Yergurl — Butterfly Dreams…


On her short new EP Butterfly Dreams of a Violet Rose, Australia’s Yergurl moves into the sinister, trap-influenced hyperpop sound she established on 2024’s Courtship ❦‘.

Australia’s Yergurl has been releasing music since 2019. Fae Scott’s trap-influenced pop project has been on a pretty dark trajectory, with each release revealing bolder, riskier and more interesting choices. I was considering writing about her music earlier this year, but when she announced the release of Butterfly Dreams of a Violet Rose, I figured I’d wait.

Her debut EP from 2019, Love Bite, was stylistically varied but somewhat timid — the sound of an artist figuring out where she fits in. She found it: last year’s Courtship ❦ mixtape leaned way into the darkness, with moodier synths and more sinister production. It was a personal statement as well – all of the songs on Courtship ❦ were written, performed and produced by Scott herself.

Courtship ❦ has a sound that feels strongly influenced by The Weeknd’s House of Balloons. The intense, threatening atmospherics that launched Abel Tesfaye’s career are here, paired with intense, raw lyrics about complicated relationships, anxiety and desire. Opener “howling at the moon” sets the tone here: moody and dark with lyrics about obsession and possession: “Let me take a bite / Wanna feel your flesh inside of mine / Your soul is intertwined with mine

Scott shows a ton of restraint on these songs: not only in the production but in the pacing. Standout “a lil bit” is noisy but fragile, like something echoing down a dark alley. Mid-record highlight “im drunk” has a lethargic pace that echoes the sluggishness and confusion of intoxication. Closer “aisle…” uses church organs and warm synths to evoke a wedding, with Scott at her most deceptively sweet.

Now a little over a year after Courtship ❦, Yergurl seems to have found new confidence both in her production and songwriting. In only four tracks, Butterfly Dreams of a Violet Rose sees Scott stripping things down even further, opting for ultra-minimalist production and hypnotic atmospherics, paired with even sharper melodies and edgier, more direct lyrics.

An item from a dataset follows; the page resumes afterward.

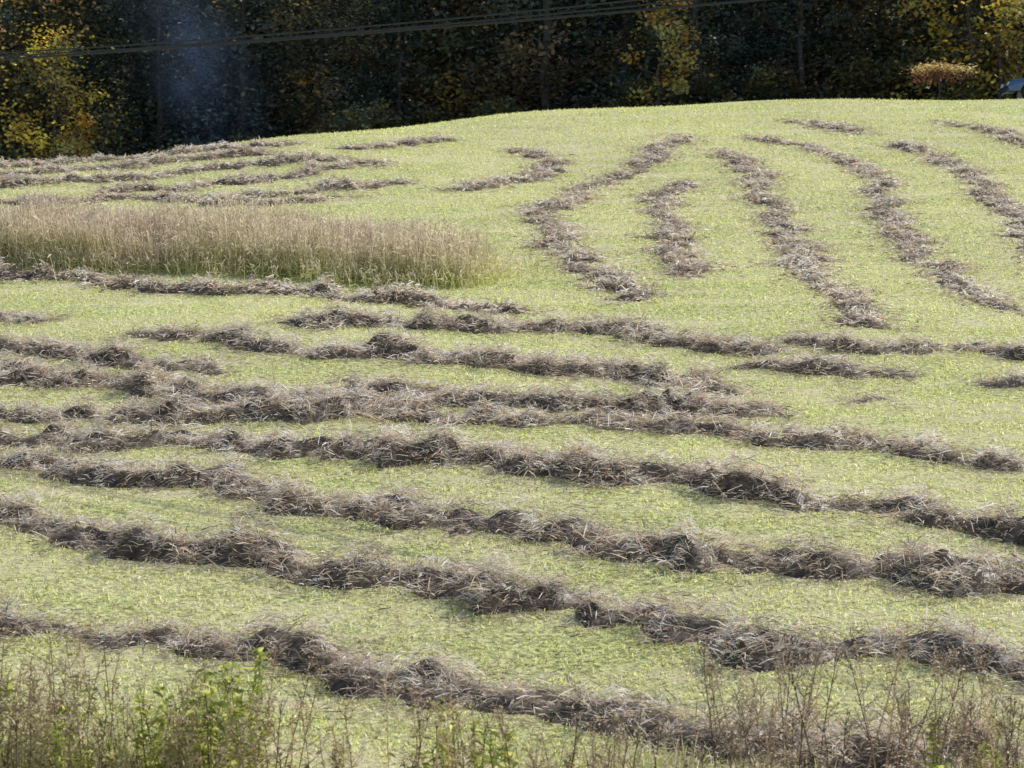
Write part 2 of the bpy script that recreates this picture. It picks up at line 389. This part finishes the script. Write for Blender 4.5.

It’s a sparse and moody collection — opener “wherever you go” is just layered vocal and synths — and the other tracks are similarly minimalist. “a green light” is the only track with percussion throughout, it’s a seductive banger, seemingly custom-built for the VIP room.

On the lead single “Rage”, Scott wants to destroy the one who’s leaving her. It echoes Courtship ❦‘s “Howling at the Moon”, with an urgent and threatening tone and swirling vocal that slowly gives way to chaos.

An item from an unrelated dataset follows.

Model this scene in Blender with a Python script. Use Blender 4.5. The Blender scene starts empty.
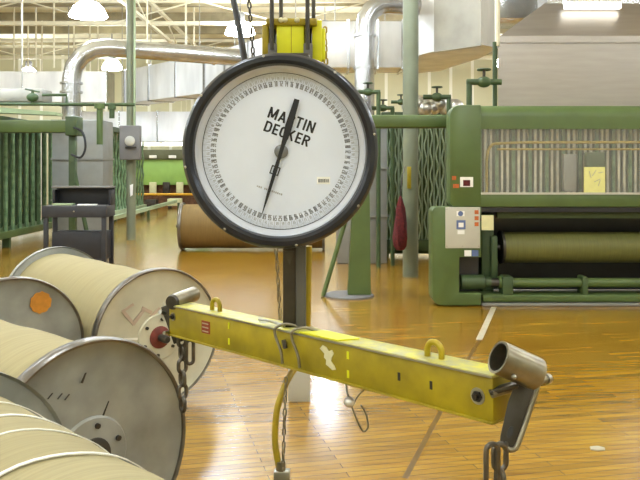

I am holding you until the pieces of you dissipate
Disintegrate
Only hate is strong enough to break the chain
But you’re broken anyways

The eight minutes of Butterfly Dreams of a Violet Rose are an effective tease for what’s to come. These four songs feel like the opening set to a longer body of work – one that hopefully maintains the detailed production and moody atmospherics that Yergurl has evolved into.